人間の記憶とは不思議なもので、筆者の場合、独特の形状をした果物のバナナというと、インドネシアに以前出張した折、民主化運動指導者だったメガワティ女史(後に大統領)の自宅でのインタビューに向かう途中に車の中から見た道端のバナナの木を思い出す。というのは、同行していた全国紙のU記者が真面目な顔をして、「葉っぱの大きなあの木は何ですか」と聞いてきたのだ。初めは冗談かなとも思ったが、U記者は、誰でも知っているはずと思いこんでいたバナナの木を知らなかったのである。

このエピソードを紹介したのは、もちろんU記者を貶めるためではない。日本では自生していない南国産のバナナの木であれば、植物園の温室コーナーにでも行かなければ、バナナの木をその目で見ることは少ないだろうと思ったのである。

たわわな実をつけたバナナの木は見たことはなくとも、日本人のほとんどは果物のバナナはよく知っている。スーパーや八百屋さんではいつも特売で安く売られているし、値段の割には栄養価の高い果物、食品として好物にしている人は多い。

バナナと言えば、今の若い世代にとっては安い果物の代表だろうが、筆者のような中高年にとっては、高級食品の象徴だったような時期がある。バナナに対する輸入関税が高かった1960年代半ば以前のことで、小学生の遠足などのおやつとしてバナナを持ってくるのは裕福な家庭の子供に限られていた。普通の家庭の子供は、比較的安いりんごや梨、みかんなど日本産の果物だった記憶がある。

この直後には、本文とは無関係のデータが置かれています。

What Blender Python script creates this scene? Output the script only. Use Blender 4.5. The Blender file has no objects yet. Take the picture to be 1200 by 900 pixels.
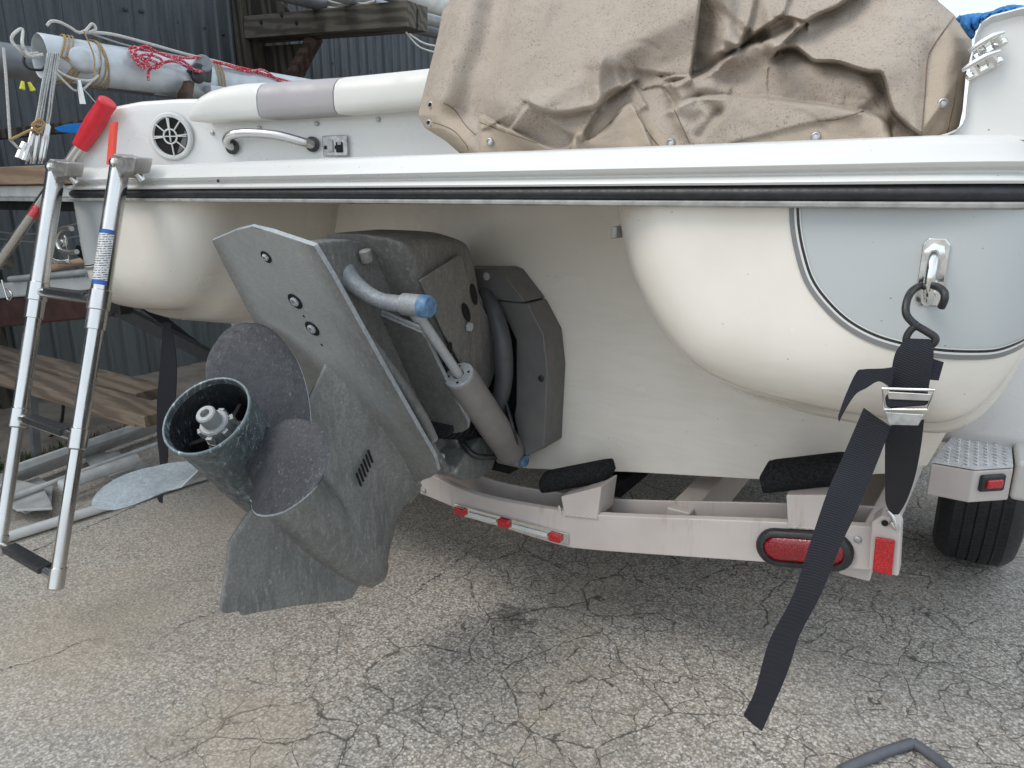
import bpy, math, random
import numpy as np
from mathutils import Vector, Matrix
from math import sin, cos, pi, radians, sqrt
random.seed(7); np.random.seed(7)
SC = bpy.context.scene
COL = SC.collection

# ------------------------------------------------------------------ camera
CAM_F, CAM_P, CAM_W, CAM_H = 832.0, radians(14.94), radians(32.7), 1.15
cam_d = bpy.data.cameras.new('camera'); cam = bpy.data.objects.new('camera', cam_d); COL.objects.link(cam)
cam.location = (0, 0, CAM_H); cam.rotation_euler = (pi/2 - CAM_P, 0, CAM_W)
cam_d.sensor_width = 36; cam_d.lens = 36*CAM_F/1200; cam_d.clip_start = 0.02; cam_d.clip_end = 2000
SC.camera = cam
# ------------------------------------------------------------------ sky and sun
SUN_EL, SUN_AZ = radians(52), radians(215)       # azimuth measured clockwise from +Y
w = bpy.data.worlds.new('World'); SC.world = w; w.use_nodes = True
nt = w.node_tree; bg = nt.nodes['Background']
sky = nt.nodes.new('ShaderNodeTexSky'); sky.sky_type = 'NISHITA'; sky.sun_disc = False
sky.sun_elevation = SUN_EL; sky.sun_rotation = SUN_AZ; sky.air_density = 1.0; sky.dust_density = 3.0; sky.ozone_density = 1.0
# thin bright cloud over the whole sky, a little uneven
tc = nt.nodes.new('ShaderNodeTexCoord'); cn = nt.nodes.new('ShaderNodeTexNoise'); cn.inputs['Scale'].default_value = 2.2; cn.inputs['Detail'].default_value = 5
nt.links.new(tc.outputs['Generated'], cn.inputs['Vector'])
cr = nt.nodes.new('ShaderNodeMapRange'); cr.inputs['From Min'].default_value = .35; cr.inputs['From Max'].default_value = .65
cr.inputs['To Min'].default_value = .55; cr.inputs['To Max'].default_value = .92
nt.links.new(cn.outputs['Fac'], cr.inputs['Value'])
mx = nt.nodes.new('ShaderNodeMix'); mx.data_type = 'RGBA'; mx.inputs['B'].default_value = (6.35, 7.15, 7.9, 1)
nt.links.new(cr.outputs['Result'], mx.inputs['Factor']); nt.links.new(sky.outputs['Color'], mx.inputs['A'])
nt.links.new(mx.outputs['Result'], bg.inputs['Color']); bg.inputs['Strength'].default_value = 0.135
sd = bpy.data.lights.new('sun', 'SUN'); sd.energy = 0.9; sd.angle = radians(28); sd.color = (1, .95, .88)
so = bpy.data.objects.new('sun', sd); COL.objects.link(so)
so.rotation_euler = Vector((-sin(SUN_AZ)*cos(SUN_EL), -cos(SUN_AZ)*cos(SUN_EL), -sin(SUN_EL))).to_track_quat('-Z', 'Y').to_euler()
SC.view_settings.view_transform = 'Standard'; SC.view_settings.look = 'None'; SC.view_settings.gamma = 1
SC.view_settings.exposure = 0.60

# ------------------------------------------------------------------ survey helpers (camera bearings onto real planes)
_R = Vector((cos(CAM_W), sin(CAM_W), 0)); _FH = Vector((-sin(CAM_W), cos(CAM_W), 0)); _Z = Vector((0, 0, 1))
_F = _FH*cos(CAM_P) - _Z*sin(CAM_P); _U = _FH*sin(CAM_P) + _Z*cos(CAM_P); _C = Vector((0, 0, CAM_H))
def ray(x, y): return _R*((x-600)/CAM_F) - _U*((y-450)/CAM_F) + _F
def onplane(x, y, p, n):
    r = ray(x, y); n = Vector(n); return _C + r*(((Vector(p)-_C).dot(n))/r.dot(n))
def atY(x, y, Y): return onplane(x, y, (0, Y, 0), (0, 1, 0))
def atX(x, y, X): return onplane(x, y, (X, 0, 0), (1, 0, 0))
def atZ(x, y, z): return onplane(x, y, (0, 0, z), (0, 0, 1))
# stern drive frame: a = aft along the propeller shaft, d = down towards the skeg, s = starboard
TAU = radians(62); PV = Vector((-1.15, 1.5, .74))
DA = Vector((0, -cos(TAU), sin(TAU))); DD = Vector((0, -sin(TAU), -cos(TAU))); DS = Vector((1, 0, 0))
def L(a, d, s): return PV + DA*a + DD*d + DS*s

# ------------------------------------------------------------------ object helpers
WLOC = {}
def link(o, parent, loc):
    WLOC[o.name] = Vector(loc); o.location = loc
    if parent: o.parent = parent; o.matrix_parent_inverse = Matrix.Translation(-WLOC[parent.name])
    return o
def empty(name, loc, label=None, cat=None, group=None):
    o = bpy.data.objects.new(name, None); COL.objects.link(o); o.empty_display_size = .1
    link(o, None, Vector(loc)); 
    if label: tag(o, label, cat, group)
    return o
def tag(o, label, cat=None, group=None, kind=None):
    if label: o['label'] = label
    if cat: o['category'] = cat
    if group: o['group'] = group
    if kind: o['kind'] = kind
    return o
class MB:
    def __init__(s): s.v = []; s.f = []; s.uv = None
    def add(s, vs, fs):
        n = len(s.v); s.v += [Vector(p) for p in vs]; s.f += [tuple(i+n for i in f) for f in fs]; return s
    def box(s, c, d, R=None):
        c = Vector(c); vs = []
        for x in (-1, 1):
            for y in (-1, 1):
                for z in (-1, 1):
                    p = Vector((x*d[0]/2, y*d[1]/2, z*d[2]/2)); vs.append(c + (R @ p if R else p))
        return s.add(vs, [(0,1,3,2),(4,6,7,5),(0,4,5,1),(2,3,7,6),(0,2,6,4),(1,5,7,3)])
    def bar(s, p, q, wd, ht, up=(0,0,1)):
        p, q = Vector(p), Vector(q); d = q-p; x = d.normalized(); u = Vector(up); y = u.cross(x).normalized(); z = x.cross(y)
        return s.box((p+q)/2, (d.length, wd, ht), Matrix((x, y, z)).transposed())
    def prism(s, poly, ext):
        n = len(poly); e = Vector(ext); a = [Vector(p) for p in poly]
        fs = [tuple(range(n))[::-1], tuple(range(n, 2*n))] + [(i, (i+1) % n, (i+1) % n+n, i+n) for i in range(n)]
        return s.add(a+[p+e for p in a], fs)
    def loft(s, rings, closed=True, caps=True):
        n = len(rings[0]); vs = [p for r in rings for p in r]; fs = []
        for i in range(len(rings)-1):
            for j in range(n if closed else n-1):
                k = (j+1) % n; fs.append((i*n+j, i*n+k, (i+1)*n+k, (i+1)*n+j))
        if caps and closed: fs += [tuple(range(n))[::-1], tuple(range((len(rings)-1)*n, len(rings)*n))]
        return s.add(vs, fs)
    def tube(s, pts, r, n=10, caps=True, closed=False, sm=0):
        pts = [Vector(p) for p in pts]
        if sm: pts = smooth_path(pts, sm, closed)
        m = len(pts); rr = r if hasattr(r, '__len__') else [r]*m
        if len(rr) != m: rr = list(np.interp(np.linspace(0, 1, m), np.linspace(0, 1, len(rr)), rr))
        t0 = None; rings = []; nrm = None
        for i in range(m):
            if closed: t = pts[(i+1) % m]-pts[i-1]
            else: t = pts[min(i+1, m-1)]-pts[max(i-1, 0)]
            t = t.normalized() if t.length > 1e-9 else Vector((0,0,1))
            if nrm is None: nrm = t.orthogonal().normalized()
            else:
                nrm = nrm - t*nrm.dot(t); nrm = nrm.normalized() if nrm.length > 1e-6 else t.orthogonal().normalized()
            b = t.cross(nrm)
            rings.append([pts[i]+(nrm*cos(2*pi*k/n)+b*sin(2*pi*k/n))*rr[i] for k in range(n)])
        if closed: rings.append(rings[0])
        return s.loft(rings, True, caps and not closed)
    def lathe(s, o, ax, prof, n=32, ref=None):
        o = Vector(o); ax = Vector(ax).normalized(); u = Vector(ref) if ref else ax.orthogonal().normalized(); v = ax.cross(u)
        return s.loft([[o+ax*h+(u*cos(2*pi*k/n)+v*sin(2*pi*k/n))*r for k in range(n)] for h, r in prof], True, False)
    def grid(s, P):
        return s.loft(P, False, False)
    def build(s, name, m, parent=None, smooth=35, bevel=0, seg=2, label=None, solid=0, subd=0):
        vs = s.v
        lo = Vector([min(p[i] for p in vs) for i in range(3)]); hi = Vector([max(p[i] for p in vs) for i in range(3)]); c = (lo+hi)/2
        me = bpy.data.meshes.new(name); me.from_pydata([p-c for p in vs], [], s.f); me.validate(); me.update()
        import bmesh
        bm = bmesh.new(); bm.from_mesh(me); bmesh.ops.recalc_face_normals(bm, faces=bm.faces); bm.to_mesh(me); bm.free()
        if smooth: me.polygons.foreach_set('use_smooth', [True]*len(me.polygons)); me.set_sharp_from_angle(angle=radians(smooth))
        me.materials.append(m)
        o = bpy.data.objects.new(name, me); COL.objects.link(o); link(o, parent, c)
        if solid:
            md = o.modifiers.new('s', 'SOLIDIFY'); md.thickness = solid; md.offset = 0
        if subd:
            md = o.modifiers.new('d', 'SUBSURF'); md.levels = subd; md.render_levels = subd
        if bevel:
            md = o.modifiers.new('b', 'BEVEL'); md.width = bevel; md.segments = seg; md.limit_method = 'ANGLE'; md.angle_limit = radians(35); md.harden_normals = True
        if label: o['label'] = label
        return o
def smooth_path(p, k, closed=False):
    n = len(p); out = []
    g = (lambda i: p[i % n]) if closed else (lambda i: p[min(max(i, 0), n-1)])
    for i in range(n if closed else n-1):
        a, b, c, d = g(i-1), g(i), g(i+1), g(i+2)
        for j in range(k):
            t = j/k; out.append(((b*2)+(c-a)*t+(a*2-b*5+c*4-d)*t*t+(b*3-a-c*3+d)*t**3)*.5)
    if not closed: out.append(p[-1])
    return out
def sp2(pts, k=6, closed=False):
    return [(v.x, v.y) for v in smooth_path([Vector((a, b, 0)) for a, b in pts], k, closed)]
def edge_mat(o, mat, n):
    o.data.materials.append(mat)
    for p in o.data.polygons:
        if abs(p.normal.dot(n)) < .8: p.material_index = 1
def copy_to(o, parent, delta):
    c = o.copy(); COL.objects.link(c); c.parent = None; link(c, parent, WLOC[o.name]+Vector(delta)); return c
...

現在では、バナナのような外国産果物の取引はほぼ自由化され、関税の大幅な引き下げ、ないしは撤廃によって、米国産のオレンジやグレープフルーツ、タイ産のマンゴーなどとともに輸入果物は安く手に入るようになった。そうした中で、バナナ、とりわけフィリピン産バナナの安さは群を抜く。どこのスーパーでも、カットされた4~5本のバナナの値段は100円以下で、栽培、収穫、輸送などのコストを考えると、こんな値段でいいのかと生産者のことをついつい思ってしまう。

フィリピン産バナナが安く売られている流通の仕組みなどは、一般消費者の立場ではよく分からないが、新聞の片隅に載っていた外電記事には心を痛めた。その短い記事には、フィリピンのミンダナオ島などで頻発する洪水被害が近年大きくなっていることの一因として、外国資本による森林の大規模伐採の跡地にできたバナナ農園が山間の各地につくられたため、大雨で大きな土砂崩れが起こりやすくなったというのである。人災である。先進国の日本では、おいしくて栄養価があり、かつ値段が安いバナナの恩恵を被っているが、その引き換えに貧しいフィリピンの地方で自然災害が頻発するようになっているのであれば、喜んでばかりもいられない。グローバル経済の光と影はこんなところにも顔をのぞかせている。